DeLuca and DiFranco, however, started their own radio station, available online at www.theradiosucks.com, broadcasting three live shows weekly during the past two months.

WDJQ sued the duo, claiming a one-year noncompetition provision survived the expiration of their contracts and prevented DeLuca and DiFranco from streaming any show on the Internet.

Atty. Steve Okey of the Canton-based Okey Law Firm, who represented the former hosts, argued the noncompetition language prohibited DeLuca and DiFranco only from running a business that was “the same or essentially the same as a commercial radio station.”

“It’s definitely a first-of-its-kind thing,” said Okey. “I’ve found no cases like this anywhere in the country.”


Eighteen days after leaving WDJQ, DeLuca and DiFranco started The DeLuca Show Network or “DSN,” an online radio station that originally played local music and repeat shows of “DeLuca In The Morning.”

Court battles, licensing fees and three staff additions later, the station — located in a bedroom inside DeLuca’s split-level Alliance home — is live and local from 7 a.m. until midnight, Monday through Friday.

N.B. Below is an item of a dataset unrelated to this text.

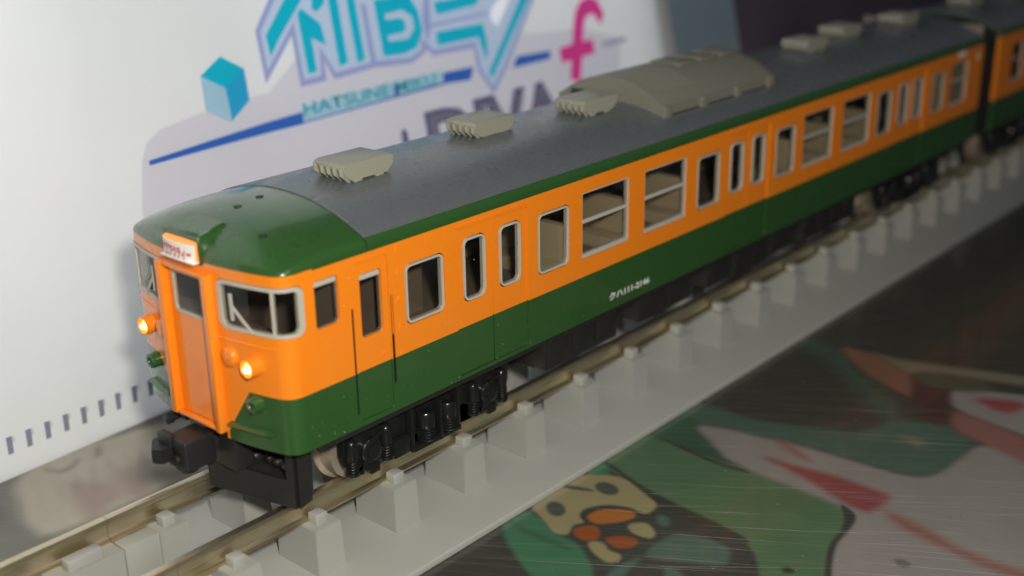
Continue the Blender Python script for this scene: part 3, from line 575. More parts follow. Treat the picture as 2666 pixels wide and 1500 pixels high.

The hosts in other day parts are well-known names to those in Northeast Ohio, most notably Keith Hamilton, former program director at Canton mainstream rock station WRQK-FM, who hosts a show called “The Basement” from 7 p.m. to midnight weeknights.

Hamilton, however, recently moved from The DeLuca Show Network’s pop-based station to its rock spinoff.

“We want people to listen to us,” DeLuca said. “Whether it’s top 40, rock, country, classics, easy listening, news/talk — we’re building a network of formatic variety.”

Hamilton and DeLuca, former competitors when both hosted during the same time slot more than six years ago, have bought into the idea of Internet-based radio, but it hasn’t come without challenges.

“The big problem in making an Internet stream a success is being able to get it in the hands of your consumers,” DeLuca said. “There’s so much competition out there on the Internet.”


The station recently inked a three-year agreement with TuneIn, a free listening service that features more than 50,000 radio stations.

TuneIn added the DeLuca Show Network in hopes of growing its original content base, though it admitted it sees the role of Internet radio a bit differently.

“We don’t think this will completely replace terrestrial radio,” said Ryan Polivka, TuneIn senior marketing manager. “We see it more as a compliment.”

But the station acts like any other station.

DeLuca and DiFranco piped thousands of dollars into equipment and pay about $385 a month for the rights to an expanded playlist of about 3,000 songs.

The show is now podcast on iTunes, broadening the show’s reach.

But there’s still the question of monetizing the medium.

DeLuca acknowledges he’ll only be able to charge a small fraction of the advertising rates charged by terrestrial radio stations.

But he says his currently unpaid staff of six is leaner than that of a terrestrial station, therefore eliminating much of the overhead.

“Everybody that I’ve talked to about this and everybody who knows that we’re doing this agree that this is the new way,” DeLuca said. “That’s not in dispute. This is the way that everything is going.”